В сегодняшней Бразилии всё, чего хотят левые, — это задушить всё ещё находящийся в колыбели либерально-консервативный альянс. Левые провоцируют разделение и мечтают увидеть, как либералы уничтожат консерваторов во имя управляемости или умеренности, а затем смогут победить либералов с присущей им лёгкостью. Эта левая мечта — кошмар для Бразилии. Мы не можем вернуться к кошмару, только увидев перед глазами реальную надежду». [К сожалению администрация не владеет португальским для более высокого качества перевода]
В самой Бразилии этот альянс уже реализован в полной мере под началом Болсонару: либералы управляют экономикой, либертарианцы занимаются приватизацией, христианские консерваторы внутренней политикой, генералы обеспечивают стабильность, а самые продвинутые новые правые в лице Араужу — внешней.

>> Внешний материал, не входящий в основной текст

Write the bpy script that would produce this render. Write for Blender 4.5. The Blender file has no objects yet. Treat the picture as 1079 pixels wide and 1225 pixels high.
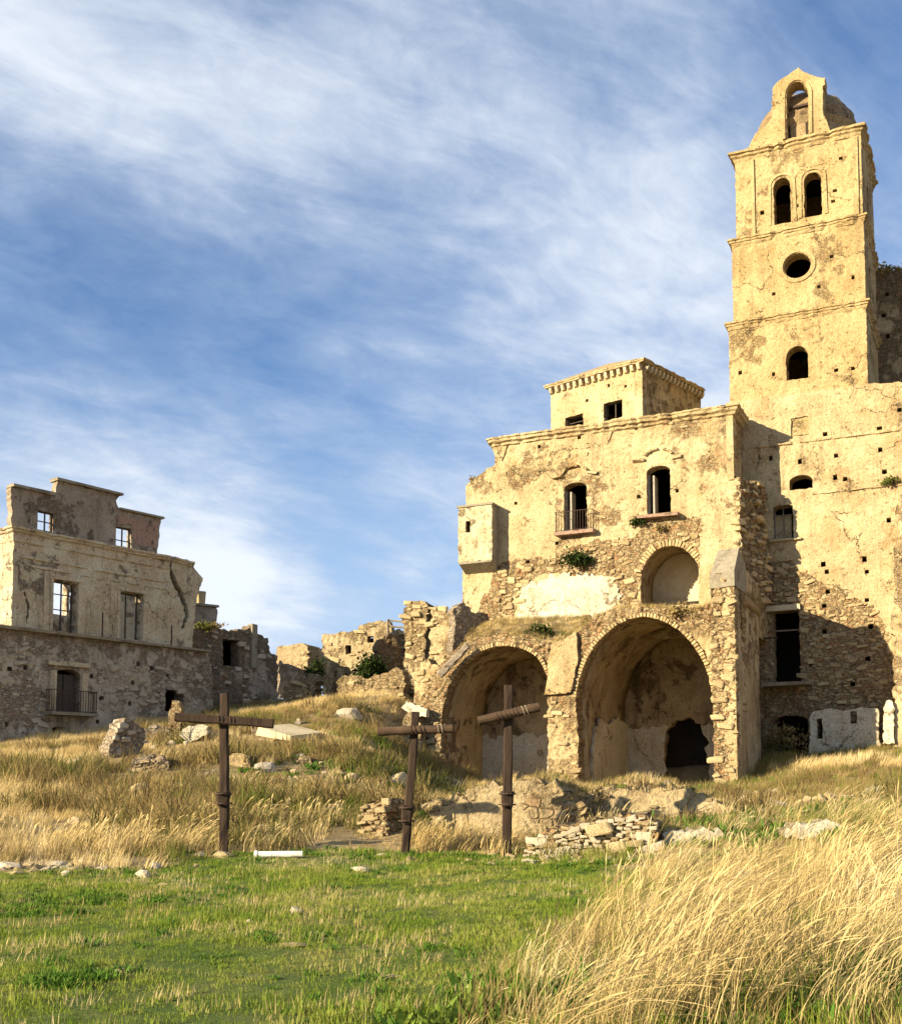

В целом же идея либерально-консервативной спайки прямо противоречит спайке популистов по Дугину. В первом случае правый истеблишмент объединяется с правыми популистами, образуя правый фронт против леваков (рыночная экономика и консервативные ценности против социалистической экономики и прогрессивных ценностей), в другом единый фронт популистов (якобы представляющих народ) объединяются против единых элит (по плану Дугина это социалистическая экономика и консервативные ценности против рыночной экономики и прогрессивных ценностей).
Идею либерально-консервативного альянса по факту поддерживает значительная часть новейших правых, от американских трампистов до французских новых консерваторов Марион Марешаль и голландских популистов Тьерри Боде. Орбана и Качинского сюда включил уже сам Араужу. В Италии же парадоксальным образом (пока) работают обе схемы, ведь Маттео Сальвини правит вместе с левоцентристскими популистами, а власть на местах укрепляет вместе с широкой правой коалицией.